Iraq: Five Years, And A Few Trillion Dollars

WE ARE PAYING TOO HIGH A PRICE FOR THIS WAR

March 19, 2008

IT'S THE WAR, STUPID. We have been in Iraq for exactly five years today. Here's what our mission has accomplished: 3,988 American soldiers killed; 29,388 wounded in combat, and many more injured in accidents and illnesses.

Yet the war appears to be receding as an issue in the 2008 elections. Voters tell pollsters they're more worried about "the economy" and "health care." Democrats are dusting off that old slogan, "It's the Economy, Stupid."

But the Iraq war IS the economy. The money we have spent there and the lies we have told to ourselves to stay there have contributed significantly to the economic crisis. And we can't begin to fix it without getting out.

Story continues below.

Just as the Bush administration was caught lying to us about WMDs and Saddam Hussein's fictional connection to 9/11, it's now been caught hiding the staggering true cost in dollars of this wholly unnecessary war. And that cost is - are you sitting down? - $3 trillion-$5 trillion. With a "T."

Joseph E. Stiglitz, who won the Nobel Prize in economics in 2001, and Linda Bilmes of the Kennedy School of Government, have set out these calculations in a new book, "The $3 Trillion War." Unlike the Bush sdministration, they add in the costs of taking care of wounded and disabled veterans, as well as hundreds of millions of dollars in interest payments for a war fought largely on credit.
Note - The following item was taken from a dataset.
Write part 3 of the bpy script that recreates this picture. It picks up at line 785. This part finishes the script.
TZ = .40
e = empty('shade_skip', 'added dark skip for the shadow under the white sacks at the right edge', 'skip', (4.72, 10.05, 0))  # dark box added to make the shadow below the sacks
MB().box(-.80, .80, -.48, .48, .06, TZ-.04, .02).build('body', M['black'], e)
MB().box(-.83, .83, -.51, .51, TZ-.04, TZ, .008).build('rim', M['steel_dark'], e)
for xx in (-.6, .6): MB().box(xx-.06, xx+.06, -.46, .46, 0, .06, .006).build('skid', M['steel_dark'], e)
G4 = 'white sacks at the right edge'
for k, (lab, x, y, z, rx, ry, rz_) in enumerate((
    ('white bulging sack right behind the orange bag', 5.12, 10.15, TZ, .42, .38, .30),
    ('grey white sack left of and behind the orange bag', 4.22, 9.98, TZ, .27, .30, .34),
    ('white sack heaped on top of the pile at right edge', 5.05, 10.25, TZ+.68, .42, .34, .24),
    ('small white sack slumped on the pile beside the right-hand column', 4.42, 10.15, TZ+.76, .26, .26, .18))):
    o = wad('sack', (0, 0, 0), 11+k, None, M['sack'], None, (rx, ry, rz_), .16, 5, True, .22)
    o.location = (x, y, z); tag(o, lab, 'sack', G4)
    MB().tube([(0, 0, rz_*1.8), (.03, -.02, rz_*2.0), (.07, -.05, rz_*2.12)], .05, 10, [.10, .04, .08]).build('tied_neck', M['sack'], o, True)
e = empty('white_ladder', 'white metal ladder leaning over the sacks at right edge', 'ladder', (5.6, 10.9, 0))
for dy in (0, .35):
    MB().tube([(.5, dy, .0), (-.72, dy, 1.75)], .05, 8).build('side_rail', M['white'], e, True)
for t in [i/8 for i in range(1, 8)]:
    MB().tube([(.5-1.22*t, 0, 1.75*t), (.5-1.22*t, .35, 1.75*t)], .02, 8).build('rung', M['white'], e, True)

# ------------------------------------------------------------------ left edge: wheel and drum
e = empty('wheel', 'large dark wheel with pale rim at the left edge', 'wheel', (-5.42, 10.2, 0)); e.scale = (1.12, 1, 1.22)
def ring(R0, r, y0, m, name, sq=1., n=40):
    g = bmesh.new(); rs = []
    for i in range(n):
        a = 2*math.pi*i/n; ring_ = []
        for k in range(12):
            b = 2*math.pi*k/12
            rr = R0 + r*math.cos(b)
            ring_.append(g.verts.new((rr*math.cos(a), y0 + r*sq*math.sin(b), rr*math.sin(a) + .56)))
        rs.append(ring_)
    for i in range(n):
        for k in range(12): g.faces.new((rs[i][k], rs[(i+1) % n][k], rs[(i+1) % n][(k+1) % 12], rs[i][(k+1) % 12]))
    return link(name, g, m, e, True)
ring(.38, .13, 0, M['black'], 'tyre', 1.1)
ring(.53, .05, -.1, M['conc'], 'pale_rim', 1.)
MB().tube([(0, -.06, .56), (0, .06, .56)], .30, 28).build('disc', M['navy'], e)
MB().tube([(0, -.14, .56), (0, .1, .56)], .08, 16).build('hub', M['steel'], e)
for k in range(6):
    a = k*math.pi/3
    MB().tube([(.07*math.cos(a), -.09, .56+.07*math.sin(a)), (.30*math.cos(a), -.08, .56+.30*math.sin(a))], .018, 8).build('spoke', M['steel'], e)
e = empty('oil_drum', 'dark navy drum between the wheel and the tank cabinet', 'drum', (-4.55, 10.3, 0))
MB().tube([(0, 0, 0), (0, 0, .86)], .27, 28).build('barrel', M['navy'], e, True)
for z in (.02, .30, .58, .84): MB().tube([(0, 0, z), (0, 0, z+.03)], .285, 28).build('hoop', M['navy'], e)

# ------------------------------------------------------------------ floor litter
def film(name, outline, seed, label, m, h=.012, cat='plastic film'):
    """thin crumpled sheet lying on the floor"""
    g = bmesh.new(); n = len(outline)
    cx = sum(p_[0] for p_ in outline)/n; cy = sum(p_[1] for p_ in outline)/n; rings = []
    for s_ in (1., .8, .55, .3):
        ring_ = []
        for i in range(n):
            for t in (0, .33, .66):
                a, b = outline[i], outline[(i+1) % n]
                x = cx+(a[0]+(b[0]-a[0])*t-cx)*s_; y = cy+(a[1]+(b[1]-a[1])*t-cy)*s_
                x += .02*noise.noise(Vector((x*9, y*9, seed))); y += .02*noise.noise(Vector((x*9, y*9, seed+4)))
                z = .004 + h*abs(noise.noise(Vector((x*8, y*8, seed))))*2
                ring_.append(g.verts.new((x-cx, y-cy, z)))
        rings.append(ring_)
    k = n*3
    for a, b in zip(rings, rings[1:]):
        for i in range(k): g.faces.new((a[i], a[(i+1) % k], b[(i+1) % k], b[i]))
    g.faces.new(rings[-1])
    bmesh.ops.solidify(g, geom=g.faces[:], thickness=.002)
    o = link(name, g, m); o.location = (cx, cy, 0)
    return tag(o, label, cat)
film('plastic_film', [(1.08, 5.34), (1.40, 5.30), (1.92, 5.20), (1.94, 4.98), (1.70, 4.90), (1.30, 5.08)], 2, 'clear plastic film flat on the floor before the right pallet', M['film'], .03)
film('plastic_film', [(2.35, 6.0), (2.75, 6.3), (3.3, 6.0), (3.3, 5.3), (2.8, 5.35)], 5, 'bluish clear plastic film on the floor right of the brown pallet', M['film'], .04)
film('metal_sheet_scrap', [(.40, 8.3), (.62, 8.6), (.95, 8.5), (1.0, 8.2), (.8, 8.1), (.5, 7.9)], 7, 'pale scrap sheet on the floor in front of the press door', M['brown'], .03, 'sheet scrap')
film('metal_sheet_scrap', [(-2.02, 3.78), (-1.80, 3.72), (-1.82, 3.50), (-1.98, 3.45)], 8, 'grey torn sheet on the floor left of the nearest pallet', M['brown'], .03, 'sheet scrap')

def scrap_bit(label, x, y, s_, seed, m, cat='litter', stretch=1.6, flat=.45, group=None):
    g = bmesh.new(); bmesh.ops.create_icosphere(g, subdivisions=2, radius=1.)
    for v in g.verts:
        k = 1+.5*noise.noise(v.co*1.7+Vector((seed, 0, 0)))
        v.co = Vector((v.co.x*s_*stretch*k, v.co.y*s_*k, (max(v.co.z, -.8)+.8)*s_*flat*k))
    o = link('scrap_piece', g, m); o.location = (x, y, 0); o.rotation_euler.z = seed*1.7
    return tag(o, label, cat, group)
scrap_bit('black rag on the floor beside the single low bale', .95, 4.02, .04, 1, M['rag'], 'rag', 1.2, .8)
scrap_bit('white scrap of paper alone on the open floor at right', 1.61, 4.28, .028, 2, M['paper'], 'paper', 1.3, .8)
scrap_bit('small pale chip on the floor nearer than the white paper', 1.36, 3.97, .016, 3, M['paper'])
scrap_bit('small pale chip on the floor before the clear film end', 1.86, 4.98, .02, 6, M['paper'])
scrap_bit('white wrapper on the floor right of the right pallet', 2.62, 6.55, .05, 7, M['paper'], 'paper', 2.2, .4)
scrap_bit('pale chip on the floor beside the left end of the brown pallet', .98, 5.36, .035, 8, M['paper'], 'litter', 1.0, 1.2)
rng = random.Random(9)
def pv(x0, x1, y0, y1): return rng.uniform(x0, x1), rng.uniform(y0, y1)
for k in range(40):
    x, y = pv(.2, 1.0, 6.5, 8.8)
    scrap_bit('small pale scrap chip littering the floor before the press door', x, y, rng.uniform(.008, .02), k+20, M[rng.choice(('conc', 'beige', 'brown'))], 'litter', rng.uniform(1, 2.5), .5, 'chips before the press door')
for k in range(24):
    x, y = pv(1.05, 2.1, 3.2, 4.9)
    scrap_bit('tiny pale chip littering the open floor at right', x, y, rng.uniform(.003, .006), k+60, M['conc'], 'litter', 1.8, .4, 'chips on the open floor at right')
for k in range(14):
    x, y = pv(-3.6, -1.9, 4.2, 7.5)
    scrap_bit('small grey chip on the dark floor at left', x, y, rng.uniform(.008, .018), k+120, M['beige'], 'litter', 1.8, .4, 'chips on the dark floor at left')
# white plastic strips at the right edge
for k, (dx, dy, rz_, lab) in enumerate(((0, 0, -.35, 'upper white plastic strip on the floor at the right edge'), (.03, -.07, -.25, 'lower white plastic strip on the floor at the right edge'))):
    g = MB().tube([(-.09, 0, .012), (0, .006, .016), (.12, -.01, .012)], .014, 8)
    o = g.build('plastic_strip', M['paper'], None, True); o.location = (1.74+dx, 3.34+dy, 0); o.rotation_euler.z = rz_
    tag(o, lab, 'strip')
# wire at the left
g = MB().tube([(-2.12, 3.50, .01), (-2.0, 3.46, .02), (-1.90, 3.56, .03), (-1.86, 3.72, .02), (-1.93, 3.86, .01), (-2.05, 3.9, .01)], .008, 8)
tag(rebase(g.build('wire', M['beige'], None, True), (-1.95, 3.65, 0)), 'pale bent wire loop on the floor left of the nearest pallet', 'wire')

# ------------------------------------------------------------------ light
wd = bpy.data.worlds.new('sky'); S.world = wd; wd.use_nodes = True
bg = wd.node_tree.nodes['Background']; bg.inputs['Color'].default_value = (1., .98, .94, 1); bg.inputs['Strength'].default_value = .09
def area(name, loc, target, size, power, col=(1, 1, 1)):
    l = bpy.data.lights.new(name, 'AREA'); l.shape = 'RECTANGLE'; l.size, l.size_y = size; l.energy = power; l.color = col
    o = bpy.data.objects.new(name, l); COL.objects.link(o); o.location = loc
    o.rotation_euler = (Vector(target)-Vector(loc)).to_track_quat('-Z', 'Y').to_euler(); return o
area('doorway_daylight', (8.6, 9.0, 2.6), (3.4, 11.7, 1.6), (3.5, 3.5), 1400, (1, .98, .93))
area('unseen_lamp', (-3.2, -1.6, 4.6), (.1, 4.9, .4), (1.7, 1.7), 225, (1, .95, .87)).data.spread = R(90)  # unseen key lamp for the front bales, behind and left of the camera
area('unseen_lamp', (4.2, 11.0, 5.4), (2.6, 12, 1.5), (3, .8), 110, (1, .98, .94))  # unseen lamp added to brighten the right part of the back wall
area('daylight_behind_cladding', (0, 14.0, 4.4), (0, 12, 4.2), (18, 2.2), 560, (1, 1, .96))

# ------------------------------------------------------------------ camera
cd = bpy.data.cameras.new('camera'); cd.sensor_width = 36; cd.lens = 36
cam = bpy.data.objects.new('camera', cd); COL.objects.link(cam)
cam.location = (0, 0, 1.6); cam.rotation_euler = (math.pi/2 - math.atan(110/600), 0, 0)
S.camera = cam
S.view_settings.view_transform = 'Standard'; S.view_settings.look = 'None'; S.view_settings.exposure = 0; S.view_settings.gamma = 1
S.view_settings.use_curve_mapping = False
In fact, this is the first time since the Revolutionary War that we've gone to war on borrowed money; 40 percent of the money for this war was borrowed from China and Middle Eastern countries.

This accounting wasn't easy: the administration tried to hide many of the costs, both financial and human. The economists had to sue under the Freedom of Information Act to learn the number of American soldiers injured in accidents or illnesses. The administration set up barriers to returning veterans' getting the care they need to recover from their injuries in order to obfuscate the real toll the war is taking.

To put it in perspective, your family's share of the cost of the Iraq war is $30,000. Consider it a down payment on a 100-year mortgage you've acquired without signing on any dotted line.